Written problem ::
Pull out every line below that contains the word "part".

■ ■ ■ ■

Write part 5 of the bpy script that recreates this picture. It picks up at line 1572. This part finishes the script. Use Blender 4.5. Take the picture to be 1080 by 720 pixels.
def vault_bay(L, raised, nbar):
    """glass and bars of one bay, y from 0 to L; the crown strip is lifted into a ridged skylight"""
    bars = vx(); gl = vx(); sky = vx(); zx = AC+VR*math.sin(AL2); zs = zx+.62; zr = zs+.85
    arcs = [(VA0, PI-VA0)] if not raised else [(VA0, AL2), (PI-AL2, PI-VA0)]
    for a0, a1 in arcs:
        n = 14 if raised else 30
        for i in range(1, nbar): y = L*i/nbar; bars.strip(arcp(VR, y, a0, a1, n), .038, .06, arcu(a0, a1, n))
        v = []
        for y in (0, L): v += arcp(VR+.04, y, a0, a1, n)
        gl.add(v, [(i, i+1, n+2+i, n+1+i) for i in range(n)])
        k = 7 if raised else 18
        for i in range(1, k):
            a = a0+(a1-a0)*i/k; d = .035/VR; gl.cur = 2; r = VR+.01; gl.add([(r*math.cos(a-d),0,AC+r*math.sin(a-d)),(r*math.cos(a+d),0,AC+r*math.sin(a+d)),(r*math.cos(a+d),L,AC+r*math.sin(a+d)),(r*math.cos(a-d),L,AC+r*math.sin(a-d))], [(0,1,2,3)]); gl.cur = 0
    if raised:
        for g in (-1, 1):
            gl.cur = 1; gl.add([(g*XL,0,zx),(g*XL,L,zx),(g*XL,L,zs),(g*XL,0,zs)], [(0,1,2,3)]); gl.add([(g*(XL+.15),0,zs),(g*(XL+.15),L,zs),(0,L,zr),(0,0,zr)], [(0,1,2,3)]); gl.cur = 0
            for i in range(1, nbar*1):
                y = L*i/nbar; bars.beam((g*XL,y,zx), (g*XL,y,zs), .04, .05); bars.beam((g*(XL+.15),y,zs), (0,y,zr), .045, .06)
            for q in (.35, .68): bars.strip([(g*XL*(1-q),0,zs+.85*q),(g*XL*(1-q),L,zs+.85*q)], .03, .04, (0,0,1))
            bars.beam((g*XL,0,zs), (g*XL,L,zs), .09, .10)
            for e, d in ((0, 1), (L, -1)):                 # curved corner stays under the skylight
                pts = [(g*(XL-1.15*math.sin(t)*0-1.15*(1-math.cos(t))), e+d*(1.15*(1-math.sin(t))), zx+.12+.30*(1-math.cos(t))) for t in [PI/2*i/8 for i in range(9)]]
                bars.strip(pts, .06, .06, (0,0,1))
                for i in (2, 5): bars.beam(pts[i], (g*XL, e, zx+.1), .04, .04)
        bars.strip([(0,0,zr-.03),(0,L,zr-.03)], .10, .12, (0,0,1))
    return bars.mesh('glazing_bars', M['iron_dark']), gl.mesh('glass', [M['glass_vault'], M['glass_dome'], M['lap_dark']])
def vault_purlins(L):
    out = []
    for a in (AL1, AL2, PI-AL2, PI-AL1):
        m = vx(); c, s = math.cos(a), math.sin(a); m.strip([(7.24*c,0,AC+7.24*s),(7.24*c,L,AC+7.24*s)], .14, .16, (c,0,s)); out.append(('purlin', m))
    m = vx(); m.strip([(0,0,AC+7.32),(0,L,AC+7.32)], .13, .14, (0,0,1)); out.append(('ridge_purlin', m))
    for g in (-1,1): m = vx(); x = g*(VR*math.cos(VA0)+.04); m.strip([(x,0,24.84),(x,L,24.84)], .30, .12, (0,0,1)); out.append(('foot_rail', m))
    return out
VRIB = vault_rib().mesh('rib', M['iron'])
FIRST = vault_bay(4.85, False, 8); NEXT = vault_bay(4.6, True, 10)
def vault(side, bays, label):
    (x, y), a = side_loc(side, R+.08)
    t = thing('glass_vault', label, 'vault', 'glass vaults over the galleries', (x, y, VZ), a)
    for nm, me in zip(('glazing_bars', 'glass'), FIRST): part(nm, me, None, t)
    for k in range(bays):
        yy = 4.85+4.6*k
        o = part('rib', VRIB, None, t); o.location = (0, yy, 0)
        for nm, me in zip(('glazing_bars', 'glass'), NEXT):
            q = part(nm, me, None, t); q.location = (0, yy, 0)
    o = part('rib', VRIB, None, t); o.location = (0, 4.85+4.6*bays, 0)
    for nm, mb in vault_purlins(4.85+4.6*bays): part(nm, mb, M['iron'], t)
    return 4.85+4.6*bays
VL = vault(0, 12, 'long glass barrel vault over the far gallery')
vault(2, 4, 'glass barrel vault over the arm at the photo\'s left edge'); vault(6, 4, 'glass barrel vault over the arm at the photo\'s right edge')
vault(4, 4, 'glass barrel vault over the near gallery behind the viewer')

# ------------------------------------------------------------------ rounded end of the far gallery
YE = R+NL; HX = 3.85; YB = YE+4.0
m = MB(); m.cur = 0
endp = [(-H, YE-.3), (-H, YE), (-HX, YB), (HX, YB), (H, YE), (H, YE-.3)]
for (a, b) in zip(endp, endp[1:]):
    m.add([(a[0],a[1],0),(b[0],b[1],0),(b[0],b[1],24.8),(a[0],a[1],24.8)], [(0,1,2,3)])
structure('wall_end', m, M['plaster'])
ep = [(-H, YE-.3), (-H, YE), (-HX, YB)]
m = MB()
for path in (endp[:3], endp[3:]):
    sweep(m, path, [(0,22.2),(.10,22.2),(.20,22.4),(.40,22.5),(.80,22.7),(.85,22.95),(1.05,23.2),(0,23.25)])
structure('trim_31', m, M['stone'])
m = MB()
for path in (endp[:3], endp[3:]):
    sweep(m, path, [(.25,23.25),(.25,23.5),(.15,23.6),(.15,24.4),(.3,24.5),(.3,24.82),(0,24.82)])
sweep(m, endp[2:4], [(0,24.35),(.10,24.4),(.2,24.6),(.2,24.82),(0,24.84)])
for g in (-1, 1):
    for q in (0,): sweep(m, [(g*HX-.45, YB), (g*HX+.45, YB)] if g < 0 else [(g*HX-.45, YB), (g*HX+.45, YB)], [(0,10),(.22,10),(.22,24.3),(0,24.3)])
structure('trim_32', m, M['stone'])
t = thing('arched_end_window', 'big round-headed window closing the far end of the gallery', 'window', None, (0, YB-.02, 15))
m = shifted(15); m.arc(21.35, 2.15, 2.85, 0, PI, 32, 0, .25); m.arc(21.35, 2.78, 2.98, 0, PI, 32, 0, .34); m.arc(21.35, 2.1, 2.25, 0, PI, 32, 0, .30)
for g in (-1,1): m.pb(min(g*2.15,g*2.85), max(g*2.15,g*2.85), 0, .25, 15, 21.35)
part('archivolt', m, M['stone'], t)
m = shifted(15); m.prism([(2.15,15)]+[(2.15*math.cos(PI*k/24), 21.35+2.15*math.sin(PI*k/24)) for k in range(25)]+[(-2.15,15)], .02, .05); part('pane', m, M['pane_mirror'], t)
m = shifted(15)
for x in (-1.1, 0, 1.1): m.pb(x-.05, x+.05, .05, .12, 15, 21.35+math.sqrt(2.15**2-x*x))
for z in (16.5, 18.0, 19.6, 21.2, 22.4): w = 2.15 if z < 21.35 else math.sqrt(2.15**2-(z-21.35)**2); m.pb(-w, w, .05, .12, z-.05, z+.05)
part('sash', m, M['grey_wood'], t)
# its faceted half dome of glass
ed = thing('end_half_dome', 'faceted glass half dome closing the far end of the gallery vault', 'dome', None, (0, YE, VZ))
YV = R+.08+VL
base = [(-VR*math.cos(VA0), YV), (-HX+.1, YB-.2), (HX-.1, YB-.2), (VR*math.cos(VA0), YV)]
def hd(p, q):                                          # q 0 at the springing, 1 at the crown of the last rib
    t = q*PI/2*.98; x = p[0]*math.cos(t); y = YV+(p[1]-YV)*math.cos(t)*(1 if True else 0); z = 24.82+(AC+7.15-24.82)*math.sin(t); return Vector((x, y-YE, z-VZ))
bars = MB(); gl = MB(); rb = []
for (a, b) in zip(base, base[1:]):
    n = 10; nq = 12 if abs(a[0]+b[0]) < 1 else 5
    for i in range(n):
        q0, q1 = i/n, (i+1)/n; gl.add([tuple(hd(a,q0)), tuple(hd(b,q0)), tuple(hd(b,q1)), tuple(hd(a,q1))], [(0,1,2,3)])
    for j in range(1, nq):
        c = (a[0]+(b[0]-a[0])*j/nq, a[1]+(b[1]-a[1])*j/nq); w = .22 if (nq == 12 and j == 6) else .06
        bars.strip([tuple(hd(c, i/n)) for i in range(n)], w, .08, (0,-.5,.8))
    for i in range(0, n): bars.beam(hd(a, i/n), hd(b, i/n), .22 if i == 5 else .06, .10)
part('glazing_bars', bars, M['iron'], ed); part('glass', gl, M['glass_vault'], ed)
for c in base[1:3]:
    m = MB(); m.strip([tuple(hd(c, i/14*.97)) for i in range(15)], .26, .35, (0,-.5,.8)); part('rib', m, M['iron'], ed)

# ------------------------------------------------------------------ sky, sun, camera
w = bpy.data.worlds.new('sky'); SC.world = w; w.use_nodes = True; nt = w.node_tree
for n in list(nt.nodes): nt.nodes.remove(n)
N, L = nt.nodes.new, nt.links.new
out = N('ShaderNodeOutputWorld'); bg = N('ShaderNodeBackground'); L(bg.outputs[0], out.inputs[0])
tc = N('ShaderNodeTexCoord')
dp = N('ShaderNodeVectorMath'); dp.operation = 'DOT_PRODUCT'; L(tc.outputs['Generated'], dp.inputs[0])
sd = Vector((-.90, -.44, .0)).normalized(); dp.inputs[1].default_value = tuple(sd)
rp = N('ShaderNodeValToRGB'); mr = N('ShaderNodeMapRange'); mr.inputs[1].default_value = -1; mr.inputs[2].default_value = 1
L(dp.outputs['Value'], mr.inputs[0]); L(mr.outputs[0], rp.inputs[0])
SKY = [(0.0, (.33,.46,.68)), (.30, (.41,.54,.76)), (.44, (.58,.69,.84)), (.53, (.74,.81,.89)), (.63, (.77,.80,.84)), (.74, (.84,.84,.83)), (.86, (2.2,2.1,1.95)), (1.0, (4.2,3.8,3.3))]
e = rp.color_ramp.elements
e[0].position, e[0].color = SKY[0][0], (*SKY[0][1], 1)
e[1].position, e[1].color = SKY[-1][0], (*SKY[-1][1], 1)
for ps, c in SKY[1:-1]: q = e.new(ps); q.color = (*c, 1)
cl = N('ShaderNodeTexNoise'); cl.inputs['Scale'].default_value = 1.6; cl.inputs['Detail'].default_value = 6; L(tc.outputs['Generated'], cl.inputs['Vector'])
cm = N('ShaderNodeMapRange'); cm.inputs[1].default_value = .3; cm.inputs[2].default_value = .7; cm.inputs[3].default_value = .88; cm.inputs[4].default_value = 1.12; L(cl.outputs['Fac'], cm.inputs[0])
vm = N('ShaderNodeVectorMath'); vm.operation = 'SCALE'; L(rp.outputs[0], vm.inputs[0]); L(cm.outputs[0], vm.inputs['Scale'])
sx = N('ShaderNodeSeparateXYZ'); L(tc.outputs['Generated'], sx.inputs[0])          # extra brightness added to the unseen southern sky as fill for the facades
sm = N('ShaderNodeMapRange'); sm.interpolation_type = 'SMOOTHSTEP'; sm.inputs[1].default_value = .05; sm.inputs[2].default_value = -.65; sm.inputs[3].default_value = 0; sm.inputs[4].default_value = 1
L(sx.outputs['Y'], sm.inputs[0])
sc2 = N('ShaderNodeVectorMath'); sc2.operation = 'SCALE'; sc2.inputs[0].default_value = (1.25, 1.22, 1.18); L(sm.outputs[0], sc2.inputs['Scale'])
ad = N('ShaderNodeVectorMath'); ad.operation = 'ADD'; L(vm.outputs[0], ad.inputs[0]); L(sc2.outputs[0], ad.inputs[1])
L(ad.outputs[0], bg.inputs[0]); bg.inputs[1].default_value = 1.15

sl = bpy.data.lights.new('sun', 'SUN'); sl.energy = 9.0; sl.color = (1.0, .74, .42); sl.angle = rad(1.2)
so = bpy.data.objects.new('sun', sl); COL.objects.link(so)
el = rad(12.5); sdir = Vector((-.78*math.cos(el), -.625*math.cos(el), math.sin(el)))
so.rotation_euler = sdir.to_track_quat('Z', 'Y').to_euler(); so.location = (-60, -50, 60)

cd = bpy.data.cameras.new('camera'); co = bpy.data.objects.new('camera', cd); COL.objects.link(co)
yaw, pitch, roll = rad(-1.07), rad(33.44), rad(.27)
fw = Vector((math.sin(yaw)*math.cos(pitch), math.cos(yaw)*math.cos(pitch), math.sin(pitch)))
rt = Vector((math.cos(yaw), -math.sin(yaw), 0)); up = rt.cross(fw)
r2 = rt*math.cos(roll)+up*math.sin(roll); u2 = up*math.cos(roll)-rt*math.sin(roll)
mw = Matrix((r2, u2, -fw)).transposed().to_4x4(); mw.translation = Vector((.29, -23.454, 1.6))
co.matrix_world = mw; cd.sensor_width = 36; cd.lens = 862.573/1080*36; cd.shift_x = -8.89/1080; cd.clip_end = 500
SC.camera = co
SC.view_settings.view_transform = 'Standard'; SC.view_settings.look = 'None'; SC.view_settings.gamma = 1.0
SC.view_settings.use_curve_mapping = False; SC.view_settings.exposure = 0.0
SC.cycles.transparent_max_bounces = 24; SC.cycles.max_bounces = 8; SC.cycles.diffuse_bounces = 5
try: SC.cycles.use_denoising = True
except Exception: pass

■ ■ ■ ■

Reply ::
Write part 5 of the bpy script that recreates this picture. It picks up at line 1572. This part finishes the script. Use Blender 4.5. Take the picture to be 1080 by 720 pixels.
    for nm, me in zip(('glazing_bars', 'glass'), FIRST): part(nm, me, None, t)
        o = part('rib', VRIB, None, t); o.location = (0, yy, 0)
            q = part(nm, me, None, t); q.location = (0, yy, 0)
    o = part('rib', VRIB, None, t); o.location = (0, 4.85+4.6*bays, 0)
    for nm, mb in vault_purlins(4.85+4.6*bays): part(nm, mb, M['iron'], t)
part('archivolt', m, M['stone'], t)
m = shifted(15); m.prism([(2.15,15)]+[(2.15*math.cos(PI*k/24), 21.35+2.15*math.sin(PI*k/24)) for k in range(25)]+[(-2.15,15)], .02, .05); part('pane', m, M['pane_mirror'], t)
part('sash', m, M['grey_wood'], t)
part('glazing_bars', bars, M['iron'], ed); part('glass', gl, M['glass_vault'], ed)
    m = MB(); m.strip([tuple(hd(c, i/14*.97)) for i in range(15)], .26, .35, (0,-.5,.8)); part('rib', m, M['iron'], ed)